Stated problem => Your task is to return, exactly, the run of lines starting at the line holding "mb.build(nm, 'pebble_dash', tower, M)" and ending at the line holding "M, bevel=bevel, label=label)", both ends included and no other lines.
** Start **
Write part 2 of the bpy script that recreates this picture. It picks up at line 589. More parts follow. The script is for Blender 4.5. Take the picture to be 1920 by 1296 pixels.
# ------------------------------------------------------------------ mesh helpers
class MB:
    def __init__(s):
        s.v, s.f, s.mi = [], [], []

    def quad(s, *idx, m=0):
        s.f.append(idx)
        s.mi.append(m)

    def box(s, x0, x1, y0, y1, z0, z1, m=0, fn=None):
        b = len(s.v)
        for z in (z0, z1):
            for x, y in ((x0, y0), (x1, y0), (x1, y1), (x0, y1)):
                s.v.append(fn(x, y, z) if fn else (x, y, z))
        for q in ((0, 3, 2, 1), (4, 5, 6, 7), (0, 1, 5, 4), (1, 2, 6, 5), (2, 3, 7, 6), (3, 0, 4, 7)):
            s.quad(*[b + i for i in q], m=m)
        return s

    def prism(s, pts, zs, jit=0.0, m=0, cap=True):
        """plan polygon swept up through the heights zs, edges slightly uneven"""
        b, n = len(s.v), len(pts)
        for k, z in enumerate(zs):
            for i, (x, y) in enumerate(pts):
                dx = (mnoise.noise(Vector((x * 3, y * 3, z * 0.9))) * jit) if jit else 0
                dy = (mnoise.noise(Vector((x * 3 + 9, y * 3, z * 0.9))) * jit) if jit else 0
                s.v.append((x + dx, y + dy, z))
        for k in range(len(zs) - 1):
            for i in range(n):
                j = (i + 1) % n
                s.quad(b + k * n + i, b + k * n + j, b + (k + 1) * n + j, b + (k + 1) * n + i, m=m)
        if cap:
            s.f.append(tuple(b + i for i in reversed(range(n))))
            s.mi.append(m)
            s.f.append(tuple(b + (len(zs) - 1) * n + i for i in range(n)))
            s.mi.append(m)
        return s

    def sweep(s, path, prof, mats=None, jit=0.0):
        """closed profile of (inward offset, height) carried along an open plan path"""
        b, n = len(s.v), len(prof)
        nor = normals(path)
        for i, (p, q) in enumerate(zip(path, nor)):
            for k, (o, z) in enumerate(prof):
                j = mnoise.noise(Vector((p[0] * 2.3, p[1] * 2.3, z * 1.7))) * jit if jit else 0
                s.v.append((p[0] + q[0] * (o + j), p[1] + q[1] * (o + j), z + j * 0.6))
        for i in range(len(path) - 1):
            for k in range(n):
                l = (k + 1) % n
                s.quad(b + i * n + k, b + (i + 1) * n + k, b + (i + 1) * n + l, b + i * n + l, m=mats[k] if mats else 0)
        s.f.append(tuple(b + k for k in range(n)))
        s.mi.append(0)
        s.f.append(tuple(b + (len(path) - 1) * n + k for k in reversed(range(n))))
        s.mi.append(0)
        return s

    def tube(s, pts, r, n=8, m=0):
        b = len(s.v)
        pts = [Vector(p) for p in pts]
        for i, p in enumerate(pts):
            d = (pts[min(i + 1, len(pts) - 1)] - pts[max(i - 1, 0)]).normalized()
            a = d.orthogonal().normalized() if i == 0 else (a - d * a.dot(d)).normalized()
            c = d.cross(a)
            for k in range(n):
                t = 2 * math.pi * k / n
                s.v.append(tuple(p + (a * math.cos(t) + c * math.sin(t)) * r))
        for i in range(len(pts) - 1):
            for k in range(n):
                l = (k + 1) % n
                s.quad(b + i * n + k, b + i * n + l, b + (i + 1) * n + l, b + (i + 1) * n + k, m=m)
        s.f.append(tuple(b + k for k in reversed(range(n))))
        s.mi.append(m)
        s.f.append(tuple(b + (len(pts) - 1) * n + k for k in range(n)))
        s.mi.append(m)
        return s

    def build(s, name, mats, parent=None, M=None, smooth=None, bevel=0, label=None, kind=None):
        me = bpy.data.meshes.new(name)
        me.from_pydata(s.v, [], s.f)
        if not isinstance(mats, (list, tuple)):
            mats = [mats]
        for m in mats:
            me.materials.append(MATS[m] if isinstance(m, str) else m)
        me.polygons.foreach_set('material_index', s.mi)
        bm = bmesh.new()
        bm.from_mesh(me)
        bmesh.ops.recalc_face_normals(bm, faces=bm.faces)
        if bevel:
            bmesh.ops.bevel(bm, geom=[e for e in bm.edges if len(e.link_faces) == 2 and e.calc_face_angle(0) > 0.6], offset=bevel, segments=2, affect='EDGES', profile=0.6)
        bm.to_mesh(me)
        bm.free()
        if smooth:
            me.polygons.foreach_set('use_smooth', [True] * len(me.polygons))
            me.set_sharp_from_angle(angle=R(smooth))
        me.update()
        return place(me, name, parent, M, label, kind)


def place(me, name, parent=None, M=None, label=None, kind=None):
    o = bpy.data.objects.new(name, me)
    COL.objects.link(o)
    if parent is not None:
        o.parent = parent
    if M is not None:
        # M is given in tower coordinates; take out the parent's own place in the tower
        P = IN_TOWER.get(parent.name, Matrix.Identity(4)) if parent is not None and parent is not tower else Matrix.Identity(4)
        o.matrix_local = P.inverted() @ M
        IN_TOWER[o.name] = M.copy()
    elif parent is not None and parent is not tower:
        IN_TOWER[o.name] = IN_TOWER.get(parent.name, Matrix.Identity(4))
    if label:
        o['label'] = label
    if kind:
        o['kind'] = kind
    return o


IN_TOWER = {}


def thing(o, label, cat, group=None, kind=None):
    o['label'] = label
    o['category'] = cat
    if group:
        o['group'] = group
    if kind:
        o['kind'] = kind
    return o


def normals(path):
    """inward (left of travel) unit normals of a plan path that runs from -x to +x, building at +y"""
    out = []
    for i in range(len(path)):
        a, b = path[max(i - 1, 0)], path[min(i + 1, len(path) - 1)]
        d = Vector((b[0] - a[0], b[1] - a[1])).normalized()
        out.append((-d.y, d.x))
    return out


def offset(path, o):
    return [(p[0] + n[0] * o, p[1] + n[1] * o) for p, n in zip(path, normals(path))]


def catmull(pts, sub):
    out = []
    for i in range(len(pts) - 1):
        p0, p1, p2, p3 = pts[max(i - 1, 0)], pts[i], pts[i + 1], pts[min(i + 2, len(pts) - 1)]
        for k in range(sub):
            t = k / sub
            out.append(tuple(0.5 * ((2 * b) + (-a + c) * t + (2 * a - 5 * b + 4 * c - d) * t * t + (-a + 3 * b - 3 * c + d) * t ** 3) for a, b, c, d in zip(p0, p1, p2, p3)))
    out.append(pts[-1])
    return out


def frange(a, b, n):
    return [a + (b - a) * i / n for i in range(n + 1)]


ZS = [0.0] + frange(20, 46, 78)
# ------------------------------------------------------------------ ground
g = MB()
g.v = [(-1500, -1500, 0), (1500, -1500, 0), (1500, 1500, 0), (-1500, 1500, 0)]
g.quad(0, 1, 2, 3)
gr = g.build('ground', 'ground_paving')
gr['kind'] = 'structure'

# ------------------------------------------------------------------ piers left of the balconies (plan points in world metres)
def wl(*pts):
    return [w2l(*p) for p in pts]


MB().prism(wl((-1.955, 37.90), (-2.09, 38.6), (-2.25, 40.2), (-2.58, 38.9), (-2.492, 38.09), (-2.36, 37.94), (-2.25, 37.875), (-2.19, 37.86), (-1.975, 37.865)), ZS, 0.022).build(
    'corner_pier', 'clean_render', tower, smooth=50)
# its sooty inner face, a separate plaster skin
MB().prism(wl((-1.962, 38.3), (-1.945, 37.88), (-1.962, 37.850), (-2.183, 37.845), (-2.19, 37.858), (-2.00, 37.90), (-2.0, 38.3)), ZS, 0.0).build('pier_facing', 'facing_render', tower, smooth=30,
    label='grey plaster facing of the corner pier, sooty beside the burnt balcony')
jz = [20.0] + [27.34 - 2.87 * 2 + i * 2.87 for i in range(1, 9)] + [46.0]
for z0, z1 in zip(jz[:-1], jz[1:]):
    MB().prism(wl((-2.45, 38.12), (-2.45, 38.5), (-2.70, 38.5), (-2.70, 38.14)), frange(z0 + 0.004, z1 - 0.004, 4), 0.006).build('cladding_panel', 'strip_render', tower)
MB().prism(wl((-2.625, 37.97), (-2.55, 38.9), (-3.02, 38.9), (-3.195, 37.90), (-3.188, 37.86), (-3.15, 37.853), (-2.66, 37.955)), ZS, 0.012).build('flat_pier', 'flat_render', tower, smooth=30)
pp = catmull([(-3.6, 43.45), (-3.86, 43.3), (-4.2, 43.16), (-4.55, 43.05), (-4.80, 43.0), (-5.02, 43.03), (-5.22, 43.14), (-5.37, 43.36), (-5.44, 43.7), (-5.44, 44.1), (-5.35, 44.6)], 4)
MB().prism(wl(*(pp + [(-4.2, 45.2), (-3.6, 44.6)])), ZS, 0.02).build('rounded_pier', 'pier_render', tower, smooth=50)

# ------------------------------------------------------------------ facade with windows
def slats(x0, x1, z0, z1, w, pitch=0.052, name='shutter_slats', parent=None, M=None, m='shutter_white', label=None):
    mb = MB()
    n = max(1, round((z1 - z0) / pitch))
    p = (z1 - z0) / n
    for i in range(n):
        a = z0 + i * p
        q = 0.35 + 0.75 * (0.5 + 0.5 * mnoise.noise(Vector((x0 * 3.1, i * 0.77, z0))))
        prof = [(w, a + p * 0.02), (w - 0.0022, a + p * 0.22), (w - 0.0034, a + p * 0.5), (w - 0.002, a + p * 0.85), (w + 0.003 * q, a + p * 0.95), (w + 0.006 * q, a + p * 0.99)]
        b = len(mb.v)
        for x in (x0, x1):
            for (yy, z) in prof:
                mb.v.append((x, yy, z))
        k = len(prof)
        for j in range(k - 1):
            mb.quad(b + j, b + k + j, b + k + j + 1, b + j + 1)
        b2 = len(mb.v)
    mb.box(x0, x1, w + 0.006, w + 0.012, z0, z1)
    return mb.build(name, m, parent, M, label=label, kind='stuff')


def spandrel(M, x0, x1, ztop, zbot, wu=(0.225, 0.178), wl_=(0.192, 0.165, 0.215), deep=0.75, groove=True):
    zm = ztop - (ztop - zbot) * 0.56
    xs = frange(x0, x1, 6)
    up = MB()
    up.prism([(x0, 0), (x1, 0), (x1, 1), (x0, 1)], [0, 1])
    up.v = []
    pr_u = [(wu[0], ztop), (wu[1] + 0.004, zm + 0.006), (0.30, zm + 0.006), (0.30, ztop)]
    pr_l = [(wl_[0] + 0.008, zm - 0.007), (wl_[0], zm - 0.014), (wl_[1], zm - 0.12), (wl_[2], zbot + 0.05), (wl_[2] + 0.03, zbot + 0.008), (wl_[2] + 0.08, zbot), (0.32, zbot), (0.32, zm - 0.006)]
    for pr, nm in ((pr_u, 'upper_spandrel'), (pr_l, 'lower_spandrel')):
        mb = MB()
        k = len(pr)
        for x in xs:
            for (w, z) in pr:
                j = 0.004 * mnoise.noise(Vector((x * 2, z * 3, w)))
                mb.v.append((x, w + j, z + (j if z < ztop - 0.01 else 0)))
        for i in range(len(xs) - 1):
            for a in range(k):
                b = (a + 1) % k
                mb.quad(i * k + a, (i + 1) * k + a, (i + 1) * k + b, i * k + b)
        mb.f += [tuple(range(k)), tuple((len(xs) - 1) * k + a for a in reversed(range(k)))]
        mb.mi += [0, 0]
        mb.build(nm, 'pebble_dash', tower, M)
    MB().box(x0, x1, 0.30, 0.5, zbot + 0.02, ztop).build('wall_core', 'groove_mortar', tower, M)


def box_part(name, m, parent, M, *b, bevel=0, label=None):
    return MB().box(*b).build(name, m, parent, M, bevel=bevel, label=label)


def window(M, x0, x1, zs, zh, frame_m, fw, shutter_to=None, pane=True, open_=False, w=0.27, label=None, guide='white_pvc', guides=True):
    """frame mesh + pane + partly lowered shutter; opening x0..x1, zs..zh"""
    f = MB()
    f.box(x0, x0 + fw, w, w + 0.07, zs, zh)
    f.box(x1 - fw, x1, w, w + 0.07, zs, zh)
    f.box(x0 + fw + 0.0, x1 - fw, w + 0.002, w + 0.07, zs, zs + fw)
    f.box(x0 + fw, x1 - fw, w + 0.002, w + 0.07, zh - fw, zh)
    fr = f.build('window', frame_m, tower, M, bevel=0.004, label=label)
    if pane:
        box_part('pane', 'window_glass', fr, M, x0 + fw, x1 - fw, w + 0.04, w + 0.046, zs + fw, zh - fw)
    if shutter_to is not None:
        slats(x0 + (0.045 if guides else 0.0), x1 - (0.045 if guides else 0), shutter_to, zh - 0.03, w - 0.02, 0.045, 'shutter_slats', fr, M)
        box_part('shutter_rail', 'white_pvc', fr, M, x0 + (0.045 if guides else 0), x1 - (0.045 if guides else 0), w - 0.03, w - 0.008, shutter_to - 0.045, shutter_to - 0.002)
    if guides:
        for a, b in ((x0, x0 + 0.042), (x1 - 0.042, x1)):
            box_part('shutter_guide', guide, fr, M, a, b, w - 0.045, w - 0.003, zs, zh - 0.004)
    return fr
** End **
Full solution =>
        mb.build(nm, 'pebble_dash', tower, M)
    MB().box(x0, x1, 0.30, 0.5, zbot + 0.02, ztop).build('wall_core', 'groove_mortar', tower, M)


def box_part(name, m, parent, M, *b, bevel=0, label=None):
    return MB().box(*b).build(name, m, parent, M, bevel=bevel, label=label)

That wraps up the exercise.